Oggi, 25 novembre, è la Giornata internazionale per l’eliminazione della violenza contro le donne. Un giorno per ricordare, riflettere e agire contro una piaga che continua a mietere vittime innocenti. Sono almeno 60 le vittime del 2025, con 7 casi in fase di accertamento, come registra l’Osservatorio nazionale Non una di meno.
La napoletana Martina Carbonaro, 14 enne uccisa dall’ex fidanzato 18enne ad Afragola, è purtroppo la più giovane tra esse. Ed i tentativi di cancellare con la furia omicida la vita di una donna sono stati ben 68. Stupri, percosse, violenza economica e verbale, sono solo alcune delle sfumature della strage infinita che mortifica il senso del femminile. Il fenomeno colpisce donne di tutte le età, classi sociali e culture. Secondo i dati ISTAT, circa 6 milioni e 400 mila donne italiane hanno subito almeno una forma di violenza fisica o sessuale nel corso della loro vita.

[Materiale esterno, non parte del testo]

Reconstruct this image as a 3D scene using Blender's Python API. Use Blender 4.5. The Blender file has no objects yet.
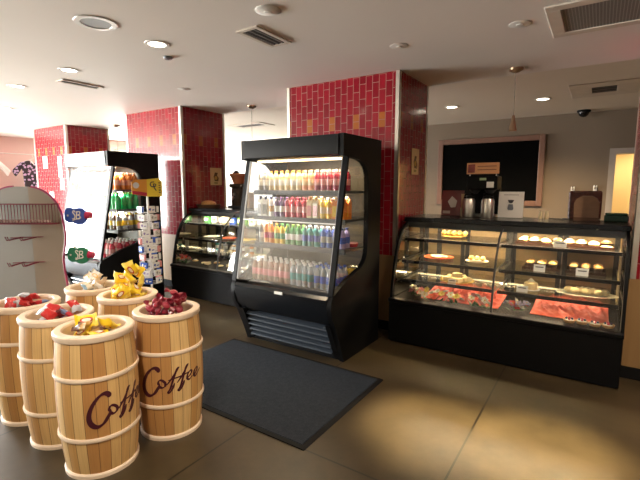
import bpy, bmesh, math, random
from math import sin, cos, pi, radians
from mathutils import Vector, Matrix, Euler
from mathutils.bvhtree import BVHTree
random.seed(7)
sc = bpy.context.scene
COL = sc.collection

# ------------------------------------------------------------------ materials
def new_mat(name):
    m = bpy.data.materials.new(name); m.use_nodes = True
    nt = m.node_tree; nt.nodes.clear()
    out = nt.nodes.new('ShaderNodeOutputMaterial')
    return m, nt, out

def N(nt, t, **k):
    n = nt.nodes.new(t)
    for a, b in k.items(): setattr(n, a, b)
    return n

def math_node(nt, op, a, b=None, c=None):
    n = N(nt, 'ShaderNodeMath', operation=op)
    for i, v in enumerate((a, b, c)):
        if v is None: continue
        if isinstance(v, (int, float)): n.inputs[i].default_value = v
        else: nt.links.new(v, n.inputs[i])
    return n.outputs[0]

def mixc(nt, fac, a, b):
    n = N(nt, 'ShaderNodeMix', data_type='RGBA')
    for s, v in ((n.inputs[0], fac), (n.inputs[6], a), (n.inputs[7], b)):
        if isinstance(v, (int, float)): s.default_value = v
        elif isinstance(v, tuple): s.default_value = (*v, 1) if len(v) == 3 else v
        else: nt.links.new(v, s)
    return n.outputs[2]

def M(name, col, rough=.5, metal=0., var=.12, scale=8., bump=0., emit=0., coat=0., trans=0., spec=.5):
    m, nt, out = new_mat(name)
    p = N(nt, 'ShaderNodeBsdfPrincipled')
    tc = N(nt, 'ShaderNodeTexCoord')
    nz = N(nt, 'ShaderNodeTexNoise'); nz.inputs['Scale'].default_value = scale; nz.inputs['Detail'].default_value = 4
    nt.links.new(tc.outputs['Object'], nz.inputs['Vector'])
    dark = tuple(c*(1-var) for c in col); lite = tuple(min(1, c*(1+var)) for c in col)
    nt.links.new(mixc(nt, nz.outputs['Fac'], dark, lite), p.inputs['Base Color'])
    p.inputs['Roughness'].default_value = rough; p.inputs['Metallic'].default_value = metal
    p.inputs['Specular IOR Level'].default_value = spec
    p.inputs['Coat Weight'].default_value = coat
    if trans: p.inputs['Transmission Weight'].default_value = trans
    if emit:
        p.inputs['Emission Color'].default_value = (*col, 1); p.inputs['Emission Strength'].default_value = emit
    if bump:
        b = N(nt, 'ShaderNodeBump'); b.inputs['Strength'].default_value = bump; b.inputs['Distance'].default_value = .01
        nt.links.new(nz.outputs['Fac'], b.inputs['Height']); nt.links.new(b.outputs[0], p.inputs['Normal'])
    nt.links.new(p.outputs[0], out.inputs[0])
    return m

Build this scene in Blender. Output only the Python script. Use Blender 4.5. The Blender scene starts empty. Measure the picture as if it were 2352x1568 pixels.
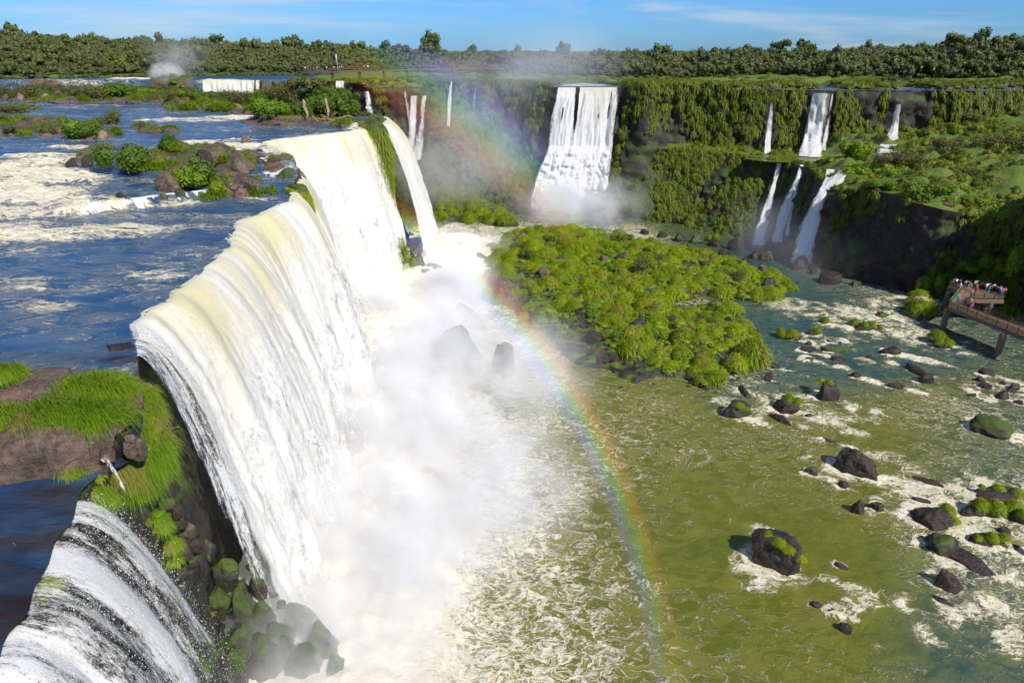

Violenza sulle donne: la riflessione sui dati
Non siamo una scritta, né un paio di scarpette rosse. Siamo vita e come tale dobbiamo essere rispettate. In tanti anni ho ascoltato storie di donne, sostenuto campagne e posso seriamente asserire, da giornalista che nasce occupandosi di questo ambito, che la paura purtroppo non è facile da tenere a bada. Esiste una falla nel monitoraggio dei sistemi di ausilio e denuncia della violenza sulle donne? Certamente si! Lo dimostrano i casi di femminicidio nonostante il braccialetto elettronico o ancora gli efferati delitti che comunque hanno a monte denunce, ed ancora la fatica che fanno i centri antiviolenza per aiutare effettivamente le donne con le sole loro forze.
E poi c’è l’ incomunicabilità tra genitori e figli che alza muri e non consente alle ragazzine innamorate del “malessere” di confidare quel che accade nella loro pseudo relazione. O ancora la paura del giudizio di donne adulte che per vergogna non vogliono denunciare. Esiste una sola parola su cui dovremmo lavorare: protezione. E non sempre viene messa in campo.
Per fortuna la cultura mette in moto una sovversione ideologica del sistema rispetto al passato, ma per essere completa necessità dell’educazione sessuale nelle scuole come affiancamento…ed anche qui, ahimè, è subentrato il dissenso. Per non parlare dell’ emulazione della mediaticitá dei casi più efferati di femminicidio, che a mio avviso forniscono manuali di istruzione alle menti più distorte. Il discorso è troppo lungo, ma qui di lungo dovrebbe esserci solo la vita di una donna e di essa tutti siamo culturalmente responsabili!
La denuncia in letteratura della violenza sulle donne
La letteratura ci offre una finestra sulla sofferenza e sulla resilienza delle donne che hanno subito violenza. Da Lucrezia di Tito Livio a Desdemona di Shakespeare, da Francesca da Rimini di Dante a Tess di Thomas Hardy, le storie di queste donne ci ricordano che la violenza di genere è un fenomeno antico e persistente. Quest’anno, i casi di violenza sulle donne sono stati tragici e numerosi. Sara Campanella e Ilaria Sula, due giovani donne uccise da uomini che avevano fatto parte della loro vita, sono solo due esempi di una realtà che continua a essere drammaticamente attuale. La poesia, come la letteratura, adempiendo al dovere culturale che le sottende, può essere un potente strumento per denunciare la violenza e promuovere il cambiamento. Lo ha fatto Liliana Sghettini in questi suoi versi: “Una lacrima scende sul tuo viso per un vile schiaffo all’improvviso. In gola un nodo stringe e fa capolino e tu incredula fissi il tuo aguzzino”.
Cosa possiamo fare?
-Ascoltare e credere alle donne che denunciano la violenza
– Promuovere l’educazione e la sensibilizzazione sulla parità di genere
– Sostenere le organizzazioni che lavorano per prevenire la violenza sulle donne.
La lotta contro la violenza sulle donne è una responsabilità personale e collettiva. Lo scrive anche Alda Merini nei suoi versi: “Alzati donna ed urla il tuo dolore; pretendi rispetto come essere umano”.